If it’s an advertisement, mailing campaign or some other paid initiative that’s working particularly well for you, what would happen if you upped your spend?

The key thing here is that if you don’t know where your business is coming from, how do you know what to do to maintain it and get the most out of it?


How long do your clients stay clients?

If you’ve been buying something for years and years from the same place, or have always remained a customer of a particular bank, would you not expect them to reward you for your loyalty in some way? Of course you would. Guaranteed, your clients will feel the same way if they have been loyal to you for a number of years.
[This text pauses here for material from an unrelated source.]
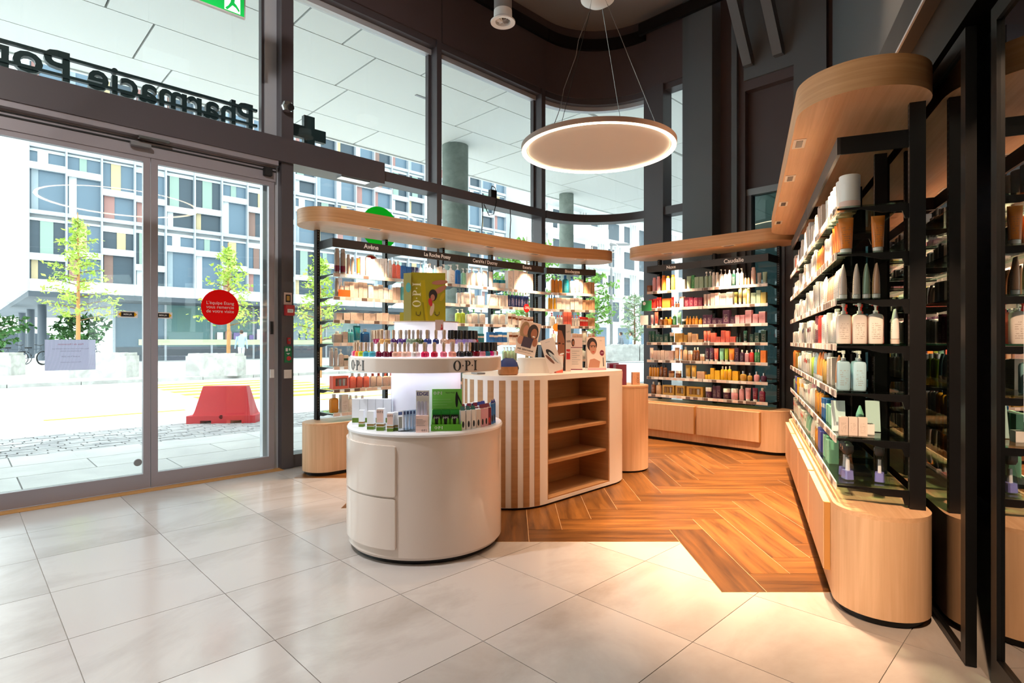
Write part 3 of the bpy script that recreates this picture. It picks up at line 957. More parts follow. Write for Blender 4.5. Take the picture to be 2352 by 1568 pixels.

But if you don’t know they have, how will you ever be able to do anything about it?

What if your clients were tempted away by a competitor and, because you hadn’t made them feel special and appreciated, there they were, gone before you even realised? With business intelligence, you’ll have all the information you need to ensure you do the right things to keep your longest serving clients on YOUR order book.


What is your most profitable type of client?

You know who your best clients are. Well of course you do: they’re the ones who spend the most, right? Not necessarily. Remember: turnover is vanity, profit is sanity. What if you suddenly realised, courtesy of business intelligence, that the clients you thought were bringing you the most money were actually the ones that were draining your resources?

Such intelligence could prompt you to focus on building your most profitable clientele. And it could also help you to work on improving margins for the others.


It helps you keep your goals on track.

You’ve learnt that setting goals is what you need to do to drive your business forward and measure the success of your marketing campaigns. You’ve even made sure that your goals are realistic. So why then have the results of your efforts ended up looking considerably different to what you envisaged?

It’s usually down to losing track. Many organisations look only at the before and after pictures, usually because the information they need to keep track of the in-between bit is entangled in webs of inter-departmental information.

The thing is, if you’d realised early on that your campaigns were not on track to meet the goals you set, you could have done something about it. But now the budget has been fully consumed, and the return is nothing like you expected. In fact, you may have even lost money. Real time business intelligence could have helped you keep everything on track.


Business intelligence is only ever going to be useful if it’s up to date and easy to get your hands on.

So we’ve ascertained that having access to business intelligence is of major advantage. But if you can’t get your hands on precisely what you need to know at the time you need to know it, there’s little point.

Traditional data gathering methods involve painstaking data mining. This takes time, especially for the smaller business with limited resources. And then when the information finally comes together, it’s out of date. Imagine that: you’ve probably spent all weekend putting a report together for your meeting on Monday, and the facts and forecasts you’re presenting aren’t even accurate.

So what’s the solution? What you need is a platform that pulls data in from all corners of the business and delivers insightful information to your dashboard in real time, painting a true picture of exactly how things are right now. The platform should be something that’s flexible enough to be tailored to the unique way your business operates. Because, let’s face it, no two businesses are the same.

Business intelligence is the most effective way to drive a business forward and achieve competitive advantage. If you don’t have what you need to know, when you need to know it, your business will never be able to progress.